By Marcus Leach

New tenant demand again outpaced supply of rental property in the three months to July, as many continued to turn to the lettings sector, says the latest Royal Institution of Chartered Surveyors (RICS) Residential Lettings Survey.

As a result of this, rents continued to increase although the survey indicates that the pace of growth moderated slightly, with 34 per cent more surveyors reporting a rise in rents rather than a fall (compared with 42 per cent in the previous three month period).

Significantly, the imbalance between demand and supply is thought likely to persist with the survey results suggesting that further gains in rents are likely over the coming months.

One of the main drivers of the strong demand for rental property continues to be would-be buyers who have moved to the lettings market after struggling to find mortgage finance, or first-time buyers unable to meet lenders’ deposit requirements. As a result, 25 per cent more chartered surveyors reported a rise in demand than a fall.

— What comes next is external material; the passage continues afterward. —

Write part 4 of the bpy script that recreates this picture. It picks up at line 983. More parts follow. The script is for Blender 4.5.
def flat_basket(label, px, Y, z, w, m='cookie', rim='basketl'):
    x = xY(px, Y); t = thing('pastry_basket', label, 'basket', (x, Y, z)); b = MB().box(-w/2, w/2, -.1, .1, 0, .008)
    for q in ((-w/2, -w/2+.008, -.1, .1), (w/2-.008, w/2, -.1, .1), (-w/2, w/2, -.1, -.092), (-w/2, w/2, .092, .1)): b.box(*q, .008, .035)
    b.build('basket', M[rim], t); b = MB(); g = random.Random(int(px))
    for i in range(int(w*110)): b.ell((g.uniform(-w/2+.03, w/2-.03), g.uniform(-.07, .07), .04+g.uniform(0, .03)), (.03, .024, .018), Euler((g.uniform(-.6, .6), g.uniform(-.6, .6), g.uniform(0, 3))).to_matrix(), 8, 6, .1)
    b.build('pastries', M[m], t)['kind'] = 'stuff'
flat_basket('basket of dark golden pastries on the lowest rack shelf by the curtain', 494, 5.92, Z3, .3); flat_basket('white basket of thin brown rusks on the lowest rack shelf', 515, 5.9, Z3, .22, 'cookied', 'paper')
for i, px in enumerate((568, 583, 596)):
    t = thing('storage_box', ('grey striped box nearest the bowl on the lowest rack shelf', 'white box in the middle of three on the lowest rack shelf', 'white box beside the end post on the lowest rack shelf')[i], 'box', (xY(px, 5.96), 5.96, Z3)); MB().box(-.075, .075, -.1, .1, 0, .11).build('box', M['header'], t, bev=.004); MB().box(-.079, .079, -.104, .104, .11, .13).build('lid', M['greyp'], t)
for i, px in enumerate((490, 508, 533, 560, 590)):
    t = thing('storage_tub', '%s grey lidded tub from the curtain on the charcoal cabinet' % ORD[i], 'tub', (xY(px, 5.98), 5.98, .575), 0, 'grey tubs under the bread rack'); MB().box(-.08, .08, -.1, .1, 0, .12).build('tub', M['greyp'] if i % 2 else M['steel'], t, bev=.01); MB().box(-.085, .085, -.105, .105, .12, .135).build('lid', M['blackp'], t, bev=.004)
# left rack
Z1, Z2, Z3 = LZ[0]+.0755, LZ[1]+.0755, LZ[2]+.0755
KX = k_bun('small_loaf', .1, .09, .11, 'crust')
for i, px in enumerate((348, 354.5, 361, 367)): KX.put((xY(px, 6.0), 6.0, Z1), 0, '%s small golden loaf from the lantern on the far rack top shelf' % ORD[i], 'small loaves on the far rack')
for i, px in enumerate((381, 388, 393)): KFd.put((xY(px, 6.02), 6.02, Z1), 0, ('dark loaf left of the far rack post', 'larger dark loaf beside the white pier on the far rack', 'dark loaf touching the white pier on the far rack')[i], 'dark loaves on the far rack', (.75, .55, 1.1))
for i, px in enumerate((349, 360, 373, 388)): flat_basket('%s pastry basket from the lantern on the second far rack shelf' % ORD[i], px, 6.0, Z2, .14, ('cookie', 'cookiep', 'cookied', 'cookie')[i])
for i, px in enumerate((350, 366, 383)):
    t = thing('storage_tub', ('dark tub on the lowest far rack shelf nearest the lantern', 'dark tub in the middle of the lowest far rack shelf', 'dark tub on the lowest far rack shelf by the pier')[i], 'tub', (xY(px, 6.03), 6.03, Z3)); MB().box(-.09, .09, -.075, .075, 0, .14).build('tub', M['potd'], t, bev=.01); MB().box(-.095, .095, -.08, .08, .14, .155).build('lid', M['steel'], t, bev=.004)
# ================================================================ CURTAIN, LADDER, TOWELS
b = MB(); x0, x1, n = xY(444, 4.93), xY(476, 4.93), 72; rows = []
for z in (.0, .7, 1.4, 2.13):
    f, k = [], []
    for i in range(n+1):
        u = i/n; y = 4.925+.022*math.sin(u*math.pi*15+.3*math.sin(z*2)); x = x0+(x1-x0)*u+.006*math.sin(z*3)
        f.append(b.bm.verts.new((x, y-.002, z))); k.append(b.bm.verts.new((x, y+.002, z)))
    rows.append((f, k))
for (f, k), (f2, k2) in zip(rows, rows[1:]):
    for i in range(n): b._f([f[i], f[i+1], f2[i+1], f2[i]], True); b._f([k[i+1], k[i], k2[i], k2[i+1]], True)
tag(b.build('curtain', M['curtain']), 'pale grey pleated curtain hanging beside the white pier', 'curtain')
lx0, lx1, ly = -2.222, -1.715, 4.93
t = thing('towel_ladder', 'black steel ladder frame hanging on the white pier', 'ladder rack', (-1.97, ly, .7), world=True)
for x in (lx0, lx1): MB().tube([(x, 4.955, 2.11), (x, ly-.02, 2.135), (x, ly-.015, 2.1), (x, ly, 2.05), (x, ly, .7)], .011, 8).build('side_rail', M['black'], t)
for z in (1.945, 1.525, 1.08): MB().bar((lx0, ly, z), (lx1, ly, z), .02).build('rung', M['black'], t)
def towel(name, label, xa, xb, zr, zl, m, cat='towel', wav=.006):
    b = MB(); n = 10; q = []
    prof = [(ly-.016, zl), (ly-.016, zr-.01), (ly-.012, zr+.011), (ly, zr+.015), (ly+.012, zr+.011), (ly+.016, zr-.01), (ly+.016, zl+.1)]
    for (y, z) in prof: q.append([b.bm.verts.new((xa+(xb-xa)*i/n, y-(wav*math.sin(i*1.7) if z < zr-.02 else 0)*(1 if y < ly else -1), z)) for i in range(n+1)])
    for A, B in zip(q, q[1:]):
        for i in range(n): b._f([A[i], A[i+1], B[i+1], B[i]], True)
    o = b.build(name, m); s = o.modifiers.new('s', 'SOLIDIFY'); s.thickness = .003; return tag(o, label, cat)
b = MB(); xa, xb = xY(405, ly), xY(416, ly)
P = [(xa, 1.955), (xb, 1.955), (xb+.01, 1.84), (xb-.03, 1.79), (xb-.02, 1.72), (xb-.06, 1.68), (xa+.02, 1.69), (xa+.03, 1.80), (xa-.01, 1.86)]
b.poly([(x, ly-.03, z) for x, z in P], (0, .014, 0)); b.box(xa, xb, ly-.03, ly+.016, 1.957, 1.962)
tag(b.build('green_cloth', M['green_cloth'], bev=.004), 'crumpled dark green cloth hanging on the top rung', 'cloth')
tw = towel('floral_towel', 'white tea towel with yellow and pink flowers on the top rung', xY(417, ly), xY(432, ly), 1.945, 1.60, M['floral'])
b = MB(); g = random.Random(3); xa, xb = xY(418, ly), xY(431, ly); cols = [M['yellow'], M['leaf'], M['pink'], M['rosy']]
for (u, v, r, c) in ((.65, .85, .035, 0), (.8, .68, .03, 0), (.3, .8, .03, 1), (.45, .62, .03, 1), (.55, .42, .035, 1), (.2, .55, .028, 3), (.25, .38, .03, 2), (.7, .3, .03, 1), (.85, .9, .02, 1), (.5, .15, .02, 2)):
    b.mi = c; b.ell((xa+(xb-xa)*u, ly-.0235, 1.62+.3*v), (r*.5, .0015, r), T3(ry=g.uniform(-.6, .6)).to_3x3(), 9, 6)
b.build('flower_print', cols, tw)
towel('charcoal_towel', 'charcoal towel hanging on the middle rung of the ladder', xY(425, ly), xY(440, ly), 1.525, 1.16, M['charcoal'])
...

However, it is significant that the challenging economic environment is also leading to more tenants relying on assistance from the government. Social lettings are now at their highest level since the series began in 1999, at 13 per cent of all new lets (up from eight per cent). Meanwhile, lettings to private renters continue to make up the majority of lettings, at 66 per cent.

New landlord instructions — which indicate the flow of rental property coming to the market — continue to edge upwards albeit only modestly, with just five per cent more respondents reporting a rise in new instructions than a fall. Surveyors report that where tenancies are coming up for renewal, some landlords - particularly those in London and the South East - are now choosing to put their properties on the sales market, leaving fewer rental properties available.

"The combination of strong tenant demand and a limited stock of good quality properties on offer is pushing rents ever higher across much of the country," James Scott-Lee, RICS spokesperson, said.

"This is the case both for houses and flats. Moreover, with mortgage finance for first time buyers likely to remain in short supply for some time to come, this imbalance is set to persist. The inevitable outcome is that rents will continue to increase.”